• Your task: Return all the data, word for word.

• Available data:

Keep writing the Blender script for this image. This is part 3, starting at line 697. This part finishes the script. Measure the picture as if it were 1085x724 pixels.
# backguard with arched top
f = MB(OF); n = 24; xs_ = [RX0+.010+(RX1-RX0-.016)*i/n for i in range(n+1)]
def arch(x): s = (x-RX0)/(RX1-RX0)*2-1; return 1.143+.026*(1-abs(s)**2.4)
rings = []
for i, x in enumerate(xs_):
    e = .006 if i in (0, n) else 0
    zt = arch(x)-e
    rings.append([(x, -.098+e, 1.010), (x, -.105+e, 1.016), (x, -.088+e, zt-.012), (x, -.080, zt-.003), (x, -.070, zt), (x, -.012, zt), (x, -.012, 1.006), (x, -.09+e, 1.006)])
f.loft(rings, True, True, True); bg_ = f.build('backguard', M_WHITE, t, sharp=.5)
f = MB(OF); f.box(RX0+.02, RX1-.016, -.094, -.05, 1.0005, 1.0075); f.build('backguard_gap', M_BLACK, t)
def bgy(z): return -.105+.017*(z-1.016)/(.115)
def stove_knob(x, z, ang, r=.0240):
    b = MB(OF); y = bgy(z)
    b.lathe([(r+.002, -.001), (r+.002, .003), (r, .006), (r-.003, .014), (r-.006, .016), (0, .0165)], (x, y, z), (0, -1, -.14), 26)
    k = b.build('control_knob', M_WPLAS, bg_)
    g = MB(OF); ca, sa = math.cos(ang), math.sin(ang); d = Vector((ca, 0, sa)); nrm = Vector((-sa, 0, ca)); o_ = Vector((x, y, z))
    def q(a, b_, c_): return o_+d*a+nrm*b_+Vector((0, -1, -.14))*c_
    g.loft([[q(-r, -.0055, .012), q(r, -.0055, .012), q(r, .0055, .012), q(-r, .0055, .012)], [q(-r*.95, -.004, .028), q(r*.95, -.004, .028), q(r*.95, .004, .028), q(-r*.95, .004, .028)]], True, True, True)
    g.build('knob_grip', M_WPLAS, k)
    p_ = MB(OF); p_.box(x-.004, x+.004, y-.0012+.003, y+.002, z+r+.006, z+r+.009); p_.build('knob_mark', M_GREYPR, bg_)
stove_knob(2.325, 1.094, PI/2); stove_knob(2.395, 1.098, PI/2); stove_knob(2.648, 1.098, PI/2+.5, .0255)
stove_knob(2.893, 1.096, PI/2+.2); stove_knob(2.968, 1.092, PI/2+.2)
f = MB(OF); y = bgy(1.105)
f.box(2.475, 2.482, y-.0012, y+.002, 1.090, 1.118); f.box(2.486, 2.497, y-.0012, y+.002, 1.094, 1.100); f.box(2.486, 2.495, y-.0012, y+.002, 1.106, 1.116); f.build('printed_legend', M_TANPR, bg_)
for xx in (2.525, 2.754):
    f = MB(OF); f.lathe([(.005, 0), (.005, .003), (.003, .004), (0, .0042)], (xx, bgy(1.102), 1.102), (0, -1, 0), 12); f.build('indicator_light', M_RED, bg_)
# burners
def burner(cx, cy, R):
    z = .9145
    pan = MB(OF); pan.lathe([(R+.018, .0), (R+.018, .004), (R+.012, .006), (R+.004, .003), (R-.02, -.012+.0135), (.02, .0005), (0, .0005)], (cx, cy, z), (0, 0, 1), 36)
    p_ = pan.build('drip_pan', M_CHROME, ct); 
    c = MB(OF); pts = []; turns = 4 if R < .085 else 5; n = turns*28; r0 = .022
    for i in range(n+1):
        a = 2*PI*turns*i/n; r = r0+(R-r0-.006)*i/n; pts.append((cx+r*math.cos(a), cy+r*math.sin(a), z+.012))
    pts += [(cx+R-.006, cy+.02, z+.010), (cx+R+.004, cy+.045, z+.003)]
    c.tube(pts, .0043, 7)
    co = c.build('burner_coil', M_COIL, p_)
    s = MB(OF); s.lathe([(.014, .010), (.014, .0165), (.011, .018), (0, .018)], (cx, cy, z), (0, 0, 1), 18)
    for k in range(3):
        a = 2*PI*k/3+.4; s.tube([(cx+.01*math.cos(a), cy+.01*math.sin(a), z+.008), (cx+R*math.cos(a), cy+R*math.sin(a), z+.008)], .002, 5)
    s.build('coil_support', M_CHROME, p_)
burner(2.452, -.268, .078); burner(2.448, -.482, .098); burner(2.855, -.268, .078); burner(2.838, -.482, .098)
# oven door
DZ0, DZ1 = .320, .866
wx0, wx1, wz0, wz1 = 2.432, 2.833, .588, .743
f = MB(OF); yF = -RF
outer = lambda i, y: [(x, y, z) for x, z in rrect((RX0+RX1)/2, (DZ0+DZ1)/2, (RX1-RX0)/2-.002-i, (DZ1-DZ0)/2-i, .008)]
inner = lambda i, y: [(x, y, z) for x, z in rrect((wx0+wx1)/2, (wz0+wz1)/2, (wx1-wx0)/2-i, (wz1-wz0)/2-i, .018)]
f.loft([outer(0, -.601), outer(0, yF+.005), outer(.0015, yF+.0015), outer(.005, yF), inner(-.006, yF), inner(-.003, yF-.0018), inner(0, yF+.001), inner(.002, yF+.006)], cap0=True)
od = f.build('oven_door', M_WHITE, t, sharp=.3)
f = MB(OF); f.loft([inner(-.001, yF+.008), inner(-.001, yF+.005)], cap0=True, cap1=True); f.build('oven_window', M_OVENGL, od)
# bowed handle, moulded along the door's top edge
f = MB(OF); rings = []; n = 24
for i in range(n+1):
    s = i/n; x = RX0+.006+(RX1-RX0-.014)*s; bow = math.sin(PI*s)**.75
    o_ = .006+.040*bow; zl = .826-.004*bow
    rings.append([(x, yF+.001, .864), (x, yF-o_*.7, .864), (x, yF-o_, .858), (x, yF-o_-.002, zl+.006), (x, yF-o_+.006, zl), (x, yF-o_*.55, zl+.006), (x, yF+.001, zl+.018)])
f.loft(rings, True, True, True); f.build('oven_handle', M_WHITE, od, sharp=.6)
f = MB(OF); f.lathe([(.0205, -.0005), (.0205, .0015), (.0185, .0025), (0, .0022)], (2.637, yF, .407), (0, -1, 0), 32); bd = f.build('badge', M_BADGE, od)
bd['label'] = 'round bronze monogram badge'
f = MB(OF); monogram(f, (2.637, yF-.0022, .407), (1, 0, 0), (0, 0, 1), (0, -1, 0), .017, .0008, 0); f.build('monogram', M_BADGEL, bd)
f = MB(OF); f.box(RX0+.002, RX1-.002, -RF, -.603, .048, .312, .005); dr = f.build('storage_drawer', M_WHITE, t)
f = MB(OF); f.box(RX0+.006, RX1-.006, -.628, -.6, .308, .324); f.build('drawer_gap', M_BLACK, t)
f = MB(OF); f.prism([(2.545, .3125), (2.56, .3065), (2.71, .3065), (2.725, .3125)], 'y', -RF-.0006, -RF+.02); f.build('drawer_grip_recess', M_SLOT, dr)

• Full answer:
Keep writing the Blender script for this image. This is part 3, starting at line 697. This part finishes the script. Measure the picture as if it were 1085x724 pixels.
# backguard with arched top
f = MB(OF); n = 24; xs_ = [RX0+.010+(RX1-RX0-.016)*i/n for i in range(n+1)]
def arch(x): s = (x-RX0)/(RX1-RX0)*2-1; return 1.143+.026*(1-abs(s)**2.4)
rings = []
for i, x in enumerate(xs_):
    e = .006 if i in (0, n) else 0
    zt = arch(x)-e
    rings.append([(x, -.098+e, 1.010), (x, -.105+e, 1.016), (x, -.088+e, zt-.012), (x, -.080, zt-.003), (x, -.070, zt), (x, -.012, zt), (x, -.012, 1.006), (x, -.09+e, 1.006)])
f.loft(rings, True, True, True); bg_ = f.build('backguard', M_WHITE, t, sharp=.5)
f = MB(OF); f.box(RX0+.02, RX1-.016, -.094, -.05, 1.0005, 1.0075); f.build('backguard_gap', M_BLACK, t)
def bgy(z): return -.105+.017*(z-1.016)/(.115)
def stove_knob(x, z, ang, r=.0240):
    b = MB(OF); y = bgy(z)
    b.lathe([(r+.002, -.001), (r+.002, .003), (r, .006), (r-.003, .014), (r-.006, .016), (0, .0165)], (x, y, z), (0, -1, -.14), 26)
    k = b.build('control_knob', M_WPLAS, bg_)
    g = MB(OF); ca, sa = math.cos(ang), math.sin(ang); d = Vector((ca, 0, sa)); nrm = Vector((-sa, 0, ca)); o_ = Vector((x, y, z))
    def q(a, b_, c_): return o_+d*a+nrm*b_+Vector((0, -1, -.14))*c_
    g.loft([[q(-r, -.0055, .012), q(r, -.0055, .012), q(r, .0055, .012), q(-r, .0055, .012)], [q(-r*.95, -.004, .028), q(r*.95, -.004, .028), q(r*.95, .004, .028), q(-r*.95, .004, .028)]], True, True, True)
    g.build('knob_grip', M_WPLAS, k)
    p_ = MB(OF); p_.box(x-.004, x+.004, y-.0012+.003, y+.002, z+r+.006, z+r+.009); p_.build('knob_mark', M_GREYPR, bg_)
stove_knob(2.325, 1.094, PI/2); stove_knob(2.395, 1.098, PI/2); stove_knob(2.648, 1.098, PI/2+.5, .0255)
stove_knob(2.893, 1.096, PI/2+.2); stove_knob(2.968, 1.092, PI/2+.2)
f = MB(OF); y = bgy(1.105)
f.box(2.475, 2.482, y-.0012, y+.002, 1.090, 1.118); f.box(2.486, 2.497, y-.0012, y+.002, 1.094, 1.100); f.box(2.486, 2.495, y-.0012, y+.002, 1.106, 1.116); f.build('printed_legend', M_TANPR, bg_)
for xx in (2.525, 2.754):
    f = MB(OF); f.lathe([(.005, 0), (.005, .003), (.003, .004), (0, .0042)], (xx, bgy(1.102), 1.102), (0, -1, 0), 12); f.build('indicator_light', M_RED, bg_)
# burners
def burner(cx, cy, R):
    z = .9145
    pan = MB(OF); pan.lathe([(R+.018, .0), (R+.018, .004), (R+.012, .006), (R+.004, .003), (R-.02, -.012+.0135), (.02, .0005), (0, .0005)], (cx, cy, z), (0, 0, 1), 36)
    p_ = pan.build('drip_pan', M_CHROME, ct); 
    c = MB(OF); pts = []; turns = 4 if R < .085 else 5; n = turns*28; r0 = .022
    for i in range(n+1):
        a = 2*PI*turns*i/n; r = r0+(R-r0-.006)*i/n; pts.append((cx+r*math.cos(a), cy+r*math.sin(a), z+.012))
    pts += [(cx+R-.006, cy+.02, z+.010), (cx+R+.004, cy+.045, z+.003)]
    c.tube(pts, .0043, 7)
    co = c.build('burner_coil', M_COIL, p_)
    s = MB(OF); s.lathe([(.014, .010), (.014, .0165), (.011, .018), (0, .018)], (cx, cy, z), (0, 0, 1), 18)
    for k in range(3):
        a = 2*PI*k/3+.4; s.tube([(cx+.01*math.cos(a), cy+.01*math.sin(a), z+.008), (cx+R*math.cos(a), cy+R*math.sin(a), z+.008)], .002, 5)
    s.build('coil_support', M_CHROME, p_)
burner(2.452, -.268, .078); burner(2.448, -.482, .098); burner(2.855, -.268, .078); burner(2.838, -.482, .098)
# oven door
DZ0, DZ1 = .320, .866
wx0, wx1, wz0, wz1 = 2.432, 2.833, .588, .743
f = MB(OF); yF = -RF
outer = lambda i, y: [(x, y, z) for x, z in rrect((RX0+RX1)/2, (DZ0+DZ1)/2, (RX1-RX0)/2-.002-i, (DZ1-DZ0)/2-i, .008)]
inner = lambda i, y: [(x, y, z) for x, z in rrect((wx0+wx1)/2, (wz0+wz1)/2, (wx1-wx0)/2-i, (wz1-wz0)/2-i, .018)]
f.loft([outer(0, -.601), outer(0, yF+.005), outer(.0015, yF+.0015), outer(.005, yF), inner(-.006, yF), inner(-.003, yF-.0018), inner(0, yF+.001), inner(.002, yF+.006)], cap0=True)
od = f.build('oven_door', M_WHITE, t, sharp=.3)
f = MB(OF); f.loft([inner(-.001, yF+.008), inner(-.001, yF+.005)], cap0=True, cap1=True); f.build('oven_window', M_OVENGL, od)
# bowed handle, moulded along the door's top edge
f = MB(OF); rings = []; n = 24
for i in range(n+1):
    s = i/n; x = RX0+.006+(RX1-RX0-.014)*s; bow = math.sin(PI*s)**.75
    o_ = .006+.040*bow; zl = .826-.004*bow
    rings.append([(x, yF+.001, .864), (x, yF-o_*.7, .864), (x, yF-o_, .858), (x, yF-o_-.002, zl+.006), (x, yF-o_+.006, zl), (x, yF-o_*.55, zl+.006), (x, yF+.001, zl+.018)])
f.loft(rings, True, True, True); f.build('oven_handle', M_WHITE, od, sharp=.6)
f = MB(OF); f.lathe([(.0205, -.0005), (.0205, .0015), (.0185, .0025), (0, .0022)], (2.637, yF, .407), (0, -1, 0), 32); bd = f.build('badge', M_BADGE, od)
bd['label'] = 'round bronze monogram badge'
f = MB(OF); monogram(f, (2.637, yF-.0022, .407), (1, 0, 0), (0, 0, 1), (0, -1, 0), .017, .0008, 0); f.build('monogram', M_BADGEL, bd)
f = MB(OF); f.box(RX0+.002, RX1-.002, -RF, -.603, .048, .312, .005); dr = f.build('storage_drawer', M_WHITE, t)
f = MB(OF); f.box(RX0+.006, RX1-.006, -.628, -.6, .308, .324); f.build('drawer_gap', M_BLACK, t)
f = MB(OF); f.prism([(2.545, .3125), (2.56, .3065), (2.71, .3065), (2.725, .3125)], 'y', -RF-.0006, -RF+.02); f.build('drawer_grip_recess', M_SLOT, dr)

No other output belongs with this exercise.